1. Jan Hus, Peter Waldo, and John Wycliffe are just three of several church leaders who preceded Martin Luther and the 16th century Reformation by working to reform the church on such matters as the accessibility of Scripture, free preaching, and papal reform in the 15th century. Unfortunately, they suffered as martyrs for their faith and their movements never spread.

2. There are five theological principles that unified the various streams of the Reformation: Sola Fide (by faith alone); Sola Christus (through Christ alone); Sola Gratia (by grace alone); Sola Scriptura (by Scripture alone); Soli Deo Gloria (glory to God alone).

3. The Protestant Reformation helped propel the spread of literacy, since one of its emphases was personal piety and appropriation of Scripture, including the use of catechisms for children. In Germany, literacy rates ranged between only 5-30% before the Reformation (source).
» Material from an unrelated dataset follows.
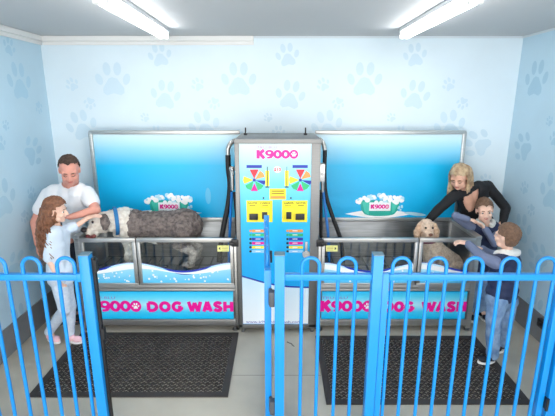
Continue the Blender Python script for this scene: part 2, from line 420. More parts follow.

4. The Anabaptist tradition, also known as the Radical Reformation, emphasized the role and calling of the Holy Spirit on the life of the believer, and therefore welcomed women as ministers, including in preaching roles. Leaders such as Agnes Linck, Ursula of Essen, and Maria of Monjou were persecuted and even martyred for their roles in their faith communities.

5. Part of the Roman Catholic church’s attempt to curb the spread and influence of the Reformation (known as the Counter-Reformation) was increasing the complexity and exuberance of its art, music, and architecture. It hoped that this would draw the public away from the duller approach of Protestants to worship, art, and liturgy.

6. The Reformation resulted in many socio-political conflicts that culminated in the 30 Years War (1618-1648) between a Roman Catholic royal family and Protestant princes, which killed 25-40% of Germany’s population.

7. The Council of Trent was summoned in 1545 as a response to the Reformation, and attempted to refute the movement’s theological moorings. It confirmed the Roman Catholic church’s teaching on purgatory, the affirmation of the Apocrypha, church tradition as a supplemental source of authority for Christian teaching, and the use of induldgences, though it sought to reform the practice.